— Given task —
Can you output, word for word, the lines between the one holding "958 pixels high." and the one holding "return at(px, Y), Y", inclusive, leaving out any pictures?

— Data for this exercise —
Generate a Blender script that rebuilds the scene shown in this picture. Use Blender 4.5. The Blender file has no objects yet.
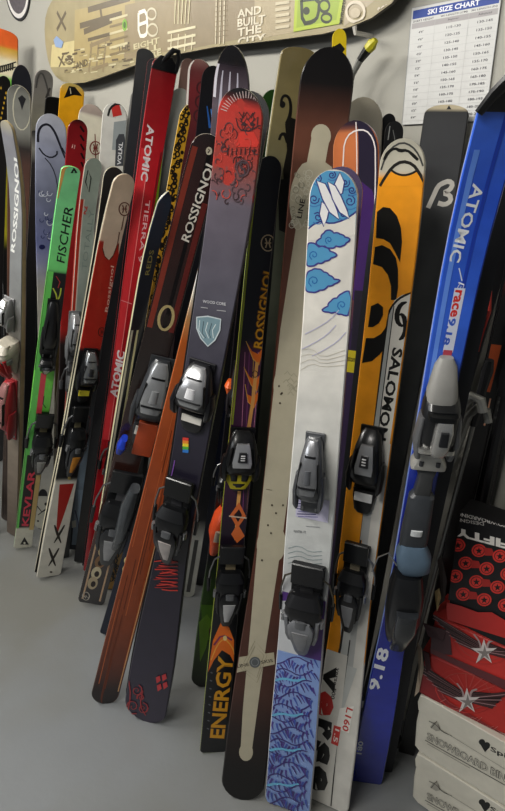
import bpy, bmesh, math, random
from mathutils import Vector, Matrix
random.seed(7)
COL = bpy.context.scene.collection
V = Vector
# ------------------------------------------------------------------ camera geometry
W, HH, F = 505.0, 811.0, 600.0
TILT = math.atan(F / 1475.0)
EYE = V((0, 0, 1.6))
TH = math.radians(42.0)
DW = 1.25
NRM = V((-math.cos(TH), -math.sin(TH), 0))      # wall normal, into the room
TAN = V((-math.sin(TH), math.cos(TH), 0))       # along the wall, receding
FWD = V((0, math.cos(TILT), -math.sin(TILT)))
UPV = V((0, math.sin(TILT), math.cos(TILT)))
def ray(x, y):
    return V((1, 0, 0)) * (x - W / 2) + UPV * (HH / 2 - y) + FWD * F
def on_floor(x, y, z=0.0):
    r = ray(x, y); return EYE + r * ((z - EYE.z) / r.z)
def on_plane(x, y, P, N):
    r = ray(x, y); return EYE + r * ((P - EYE).dot(N) / r.dot(N))
def on_wall(x, y, d):
    return on_plane(x, y, NRM * (d - DW), NRM)
def project(p):
    q = p - EYE; z = q.dot(FWD)
    return (W / 2 + F * q.x / z, HH / 2 - F * q.dot(UPV) / z)
def depth(p): return (p - EYE).dot(FWD)
def wall_dist(p): return p.dot(NRM) + DW
def wpt(s, d, z): return TAN * s + NRM * (d - DW) + V((0, 0, z))
# ------------------------------------------------------------------ materials
def lin(h):
    h = h.lstrip('#'); o = []
    for i in (0, 2, 4):
        c = int(h[i:i + 2], 16) / 255
        o.append(c / 12.92 if c <= .04045 else ((c + .055) / 1.055) ** 2.4)
    return tuple(o) + (1,)
MATS = {}
def nn(nt, t, **kw):
    n = nt.nodes.new(t)
    for k, v in kw.items(): setattr(n, k, v)
    return n
def mat(col, rough=.4, metal=0.0, var=.08, scale=30, emit=0, coat=0.0):
    key = (col, rough, metal, var, scale, emit, coat)
    if key in MATS: return MATS[key]
    m = bpy.data.materials.new('paint_' + col.lstrip('#')); m.use_nodes = True
    nt = m.node_tree; b = nt.nodes['Principled BSDF']
    tc = nn(nt, 'ShaderNodeTexCoord'); no = nn(nt, 'ShaderNodeTexNoise')
    no.inputs['Scale'].default_value = scale; no.inputs['Detail'].default_value = 3
    nt.links.new(tc.outputs['Object'], no.inputs['Vector'])
    mr = nn(nt, 'ShaderNodeMapRange'); mr.inputs[3].default_value = 1 - var; mr.inputs[4].default_value = 1 + var
    mr.inputs[1].default_value = .3; mr.inputs[2].default_value = .7
    nt.links.new(no.outputs['Fac'], mr.inputs[0])
    hs = nn(nt, 'ShaderNodeHueSaturation'); hs.inputs['Color'].default_value = lin(col)
    nt.links.new(mr.outputs[0], hs.inputs['Value'])
    nt.links.new(hs.outputs[0], b.inputs['Base Color'])
    b.inputs['Roughness'].default_value = rough; b.inputs['Metallic'].default_value = metal
    b.inputs['Coat Weight'].default_value = coat; b.inputs['Coat Roughness'].default_value = .15
    if emit:
        b.inputs['Emission Color'].default_value = lin(col); b.inputs['Emission Strength'].default_value = emit
    MATS[key] = m; return m
def ramp_mat(stops, interp='LINEAR', rough=.32, speck=None, coat=.25):
    """topsheet: colour runs along the length of the ski (UV v)"""
    m = bpy.data.materials.new('topsheet_paint'); m.use_nodes = True
    nt = m.node_tree; b = nt.nodes['Principled BSDF']
    uv = nn(nt, 'ShaderNodeUVMap'); uv.uv_map = 'UVMap'
    sp = nn(nt, 'ShaderNodeSeparateXYZ'); nt.links.new(uv.outputs[0], sp.inputs[0])
    cr = nn(nt, 'ShaderNodeValToRGB'); el = cr.color_ramp; el.interpolation = interp
    stops = sorted(stops)[:32]
    while len(el.elements) < len(stops): el.elements.new(.5)
    for e, (p, c) in zip(el.elements, stops):
        e.position = min(1, max(0, p)); e.color = lin(c)
    nt.links.new(sp.outputs['Y'], cr.inputs[0])
    tc = nn(nt, 'ShaderNodeTexCoord'); no = nn(nt, 'ShaderNodeTexNoise')
    no.inputs['Scale'].default_value = 22; no.inputs['Detail'].default_value = 5
    nt.links.new(tc.outputs['Object'], no.inputs['Vector'])
    mr = nn(nt, 'ShaderNodeMapRange'); mr.inputs[1].default_value = .3; mr.inputs[2].default_value = .7
    mr.inputs[3].default_value = .9; mr.inputs[4].default_value = 1.1
    nt.links.new(no.outputs['Fac'], mr.inputs[0])
    hs = nn(nt, 'ShaderNodeHueSaturation'); nt.links.new(cr.outputs[0], hs.inputs['Color']); nt.links.new(mr.outputs[0], hs.inputs['Value'])
    out = hs.outputs[0]
    if speck:                                   # (colour, scale, threshold, v_from, v_to)
        s2 = nn(nt, 'ShaderNodeTexNoise'); s2.inputs['Scale'].default_value = speck[1]; s2.inputs['Detail'].default_value = 2
        nt.links.new(tc.outputs['Object'], s2.inputs['Vector'])
        t = nn(nt, 'ShaderNodeMapRange'); t.inputs[1].default_value = speck[2]; t.inputs[2].default_value = speck[2] + .03
        nt.links.new(s2.outputs['Fac'], t.inputs[0])
        lo = nn(nt, 'ShaderNodeMath', operation='GREATER_THAN'); lo.inputs[1].default_value = speck[3]
        hi = nn(nt, 'ShaderNodeMath', operation='LESS_THAN'); hi.inputs[1].default_value = speck[4]
        nt.links.new(sp.outputs['Y'], lo.inputs[0]); nt.links.new(sp.outputs['Y'], hi.inputs[0])
        m1 = nn(nt, 'ShaderNodeMath', operation='MULTIPLY'); m2 = nn(nt, 'ShaderNodeMath', operation='MULTIPLY')
        nt.links.new(lo.outputs[0], m1.inputs[0]); nt.links.new(hi.outputs[0], m1.inputs[1])
        nt.links.new(m1.outputs[0], m2.inputs[0]); nt.links.new(t.outputs[0], m2.inputs[1])
        mx = nn(nt, 'ShaderNodeMix', data_type='RGBA'); nt.links.new(m2.outputs[0], mx.inputs[0])
        nt.links.new(out, mx.inputs[6]); mx.inputs[7].default_value = lin(speck[0]); out = mx.outputs[2]
    nt.links.new(out, b.inputs['Base Color'])
    b.inputs['Roughness'].default_value = rough; b.inputs['Coat Weight'].default_value = coat; b.inputs['Coat Roughness'].default_value = .12
    return m
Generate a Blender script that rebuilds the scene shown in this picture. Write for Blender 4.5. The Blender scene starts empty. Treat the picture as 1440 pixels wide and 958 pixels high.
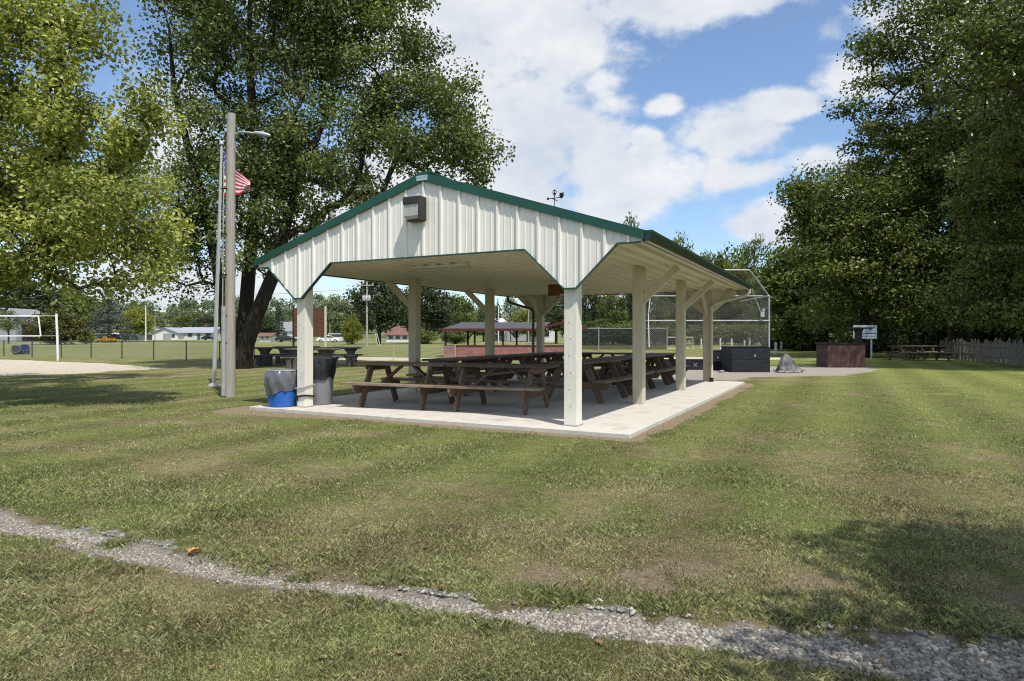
import bpy, bmesh, math, random
import numpy as np
from mathutils import Vector, Matrix

R = math.radians
PI = math.pi
SC = bpy.context.scene
COL = SC.collection
F = 900.25            # focal length in photo pixels
HZ = 472.5            # horizon row
EYE = 1.35            # eye height

# ------------------------------------------------------------------ helpers
def at(px, Y):
    return (px - 720.0) / F * Y

def zat(py, Y):
    return EYE + (HZ - py) * Y / F

def G(px, py):
    Y = EYE * F / (py - HZ)
    return at(px, Y), Y

class MB:
    """collects shapes for ONE mesh object"""
    def __init__(s):
        s.v = []; s.f = []; s.m = []
    def add(s, vs, fs, mi=0):
        o = len(s.v)
        s.v += [tuple(p) for p in vs]
        s.f += [tuple(i + o for i in f) for f in fs]
        s.m += [mi] * len(fs)
    def box(s, c, d, rot=None, mi=0, taper=1.0):
        hx, hy, hz = d[0] / 2, d[1] / 2, d[2] / 2
        vs = []
        for z, t in ((-hz, 1.0), (hz, taper)):
            for x, y in ((-hx, -hy), (hx, -hy), (hx, hy), (-hx, hy)):
                p = Vector((x * t, y * t, z))
                if rot is not None: p = rot @ p
                vs.append((p.x + c[0], p.y + c[1], p.z + c[2]))
        s.add(vs, [(3, 2, 1, 0), (4, 5, 6, 7), (0, 1, 5, 4), (1, 2, 6, 5), (2, 3, 7, 6), (3, 0, 4, 7)], mi)
    def bar(s, p, q, w, h, up=(0, 0, 1), mi=0):
        """box beam from p to q; w is across, h is along 'up'"""
        p = Vector(p); q = Vector(q); d = q - p
        L = d.length
        d.normalize()
        up = Vector(up)
        sx = d.cross(up)
        if sx.length < 1e-5: sx = d.cross(Vector((1, 0, 0)))
        sx.normalize(); u = sx.cross(d)
        m = Matrix((sx, d, u)).transposed()
        s.box((p + q) / 2, (w, L, h), m, mi)
    def tube(s, path, rad, n=8, cap=True, mi=0, ph=0.0):
        path = [Vector(p) for p in path]
        if not hasattr(rad, '__len__'): rad = [rad] * len(path)
        rings = []
        prev = None
        for i, p in enumerate(path):
            d = (path[min(i + 1, len(path) - 1)] - path[max(i - 1, 0)]).normalized()
            if prev is None:
                a = d.cross(Vector((0, 1, 0)) if abs(d.y) < .9 else Vector((1, 0, 0))).normalized()
            else:
                a = (prev - d * prev.dot(d)).normalized()
            prev = a
            b = d.cross(a)
            rings.append([p + (a * math.cos(2 * PI * k / n + ph) + b * math.sin(2 * PI * k / n + ph)) * rad[i] for k in range(n)])
        vs = [v for r in rings for v in r]
        fs = []
        for i in range(len(path) - 1):
            for k in range(n):
                k2 = (k + 1) % n
                fs.append((i * n + k, i * n + k2, (i + 1) * n + k2, (i + 1) * n + k))
        if cap:
            fs.append(tuple(range(n - 1, -1, -1)))
            fs.append(tuple((len(path) - 1) * n + k for k in range(n)))
        s.add(vs, fs, mi)
    def lathe(s, prof, n=28, c=(0, 0, 0), mi=0, wob=None):
        vs = []; fs = []
        for i, (r, z) in enumerate(prof):
            for k in range(n):
                a = 2 * PI * k / n
                rr, zz = (r, z) if wob is None else wob(r, z, a)
                vs.append((c[0] + rr * math.cos(a), c[1] + rr * math.sin(a), c[2] + zz))
        for i in range(len(prof) - 1):
            for k in range(n):
                k2 = (k + 1) % n
                fs.append((i * n + k, i * n + k2, (i + 1) * n + k2, (i + 1) * n + k))
        s.add(vs, fs, mi)
    def prism(s, poly, y0, y1, mi=0):
        """poly in x,z extruded along y"""
        n = len(poly)
        vs = [(x, y0, z) for x, z in poly] + [(x, y1, z) for x, z in poly]
        fs = [tuple(range(n)), tuple(range(2 * n - 1, n - 1, -1))]
        for i in range(n):
            j = (i + 1) % n
            fs.append((i, i + n, j + n, j))
        s.add(vs, fs, mi)
    def torus(s, c, R1, r, rot=None, n=12, m=6, sx=1.0, mi=0):
        vs = []; fs = []
        for i in range(n):
            a = 2 * PI * i / n
            for j in range(m):
                b = 2 * PI * j / m
                p = Vector(((R1 + r * math.cos(b)) * math.cos(a) * sx, (R1 + r * math.cos(b)) * math.sin(a), r * math.sin(b)))
                if rot is not None: p = rot @ p
                vs.append(p + Vector(c))
        for i in range(n):
            for j in range(m):
                fs.append((i * m + j, ((i + 1) % n) * m + j, ((i + 1) % n) * m + (j + 1) % m, i * m + (j + 1) % m))
        s.add(vs, fs, mi)
    def build(s, name, mat, parent=None, smooth=False, bevel=0.0, loc=None):
        me = bpy.data.meshes.new(name)
        me.from_pydata(s.v, [], s.f)
        mats = mat if isinstance(mat, (list, tuple)) else [mat]
        for m in mats: me.materials.append(m)
        if len(mats) > 1:
            me.polygons.foreach_set('material_index', s.m)
        bm = bmesh.new(); bm.from_mesh(me)
        bmesh.ops.recalc_face_normals(bm, faces=bm.faces)
        bm.to_mesh(me); bm.free()
        if smooth:
            me.polygons.foreach_set('use_smooth', [True] * len(me.polygons))
            try: me.set_sharp_from_angle(angle=R(38))
            except Exception: pass
        o = bpy.data.objects.new(name, me)
        COL.objects.link(o)
        if loc: o.location = loc
        if parent is not None: o.parent = parent
        if bevel:
            b = o.modifiers.new('bevel', 'BEVEL'); b.width = bevel; b.segments = 1
            b.limit_method = 'ANGLE'; b.angle_limit = R(40)
        return o

def tag(o, label=None, cat=None, group=None, kind=None):
    if label: o['label'] = label
    if cat: o['category'] = cat
    if group: o['group'] = group
    if kind: o['kind'] = kind
    return o

def thing(name, label, cat, loc=(0, 0, 0), rz=0.0, group=None, scale=None):
    o = bpy.data.objects.new(name, None)
    COL.objects.link(o)
    o.location = loc; o.rotation_euler = (0, 0, rz)
    if scale: o.scale = scale
    o.empty_display_size = .2
    return tag(o, label, cat, group)

def kids(o):
    return [c for c in bpy.data.objects if c.parent is o]

def copy_tree(o, parent=None):
    c = o.copy(); COL.objects.link(c)
    if parent is not None: c.parent = parent
    for ch in kids(o): copy_tree(ch, c)
    return c

def np_mesh(name, V, Fc, mat, parent=None, attrs=None, smooth=False, kind=None):
    V = np.asarray(V, np.float32); Fc = np.asarray(Fc, np.int32)
    me = bpy.data.meshes.new(name)
    n, k = Fc.shape
    me.vertices.add(len(V)); me.vertices.foreach_set('co', V.ravel())
    me.loops.add(n * k); me.loops.foreach_set('vertex_index', Fc.ravel())
    me.polygons.add(n); me.polygons.foreach_set('loop_start', np.arange(0, n * k, k, dtype=np.int32))
    try: me.polygons.foreach_set('loop_total', np.full(n, k, np.int32))
    except Exception: pass
    if attrs:
        for nm, a in attrs.items():
            at_ = me.attributes.new(nm, 'FLOAT', 'POINT')
            at_.data.foreach_set('value', np.asarray(a, np.float32))
    if smooth: me.polygons.foreach_set('use_smooth', np.ones(n, bool))
    me.update(calc_edges=True)
    me.materials.append(mat)
    o = bpy.data.objects.new(name, me); COL.objects.link(o)
    if parent is not None: o.parent = parent
    if kind: o['kind'] = kind
    return o

# value noise in numpy
def hash2(ix, iy, seed):
    h = (ix.astype(np.int64) * 374761393 + iy.astype(np.int64) * 668265263 + seed * 1442695041) & 0xffffffff
    h = ((h ^ (h >> 13)) * 1274126177) & 0xffffffff
    return ((h ^ (h >> 16)) & 0xffff) / 65535.0

def vnoise(x, y, seed=0):
    ix = np.floor(x); iy = np.floor(y); fx = x - ix; fy = y - iy
    fx = fx * fx * (3 - 2 * fx); fy = fy * fy * (3 - 2 * fy)
    a = hash2(ix, iy, seed); b = hash2(ix + 1, iy, seed); c = hash2(ix, iy + 1, seed); d = hash2(ix + 1, iy + 1, seed)
    return (a * (1 - fx) + b * fx) * (1 - fy) + (c * (1 - fx) + d * fx) * fy

def fbm(x, y, seed=0, oct=4):
    t = 0; a = .5; s = 0
    for i in range(oct):
        t = t + a * vnoise(x, y, seed + i * 17); s += a
        x = x * 2.03 + 11.3; y = y * 2.03 + 7.7; a *= .5
    return t / s

def sstep(a, b, x):
    t = np.clip((x - a) / (b - a), 0, 1)
    return t * t * (3 - 2 * t)

# ------------------------------------------------------------------ materials
def nodes_of(m):
    m.use_nodes = True
    nt = m.node_tree; nt.nodes.clear()
    return nt, nt.nodes, nt.links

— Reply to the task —
Generate a Blender script that rebuilds the scene shown in this picture. Write for Blender 4.5. The Blender scene starts empty. Treat the picture as 1440 pixels wide and 958 pixels high.
import bpy, bmesh, math, random
import numpy as np
from mathutils import Vector, Matrix

R = math.radians
PI = math.pi
SC = bpy.context.scene
COL = SC.collection
F = 900.25            # focal length in photo pixels
HZ = 472.5            # horizon row
EYE = 1.35            # eye height

# ------------------------------------------------------------------ helpers
def at(px, Y):
    return (px - 720.0) / F * Y

def zat(py, Y):
    return EYE + (HZ - py) * Y / F

def G(px, py):
    Y = EYE * F / (py - HZ)
    return at(px, Y), Y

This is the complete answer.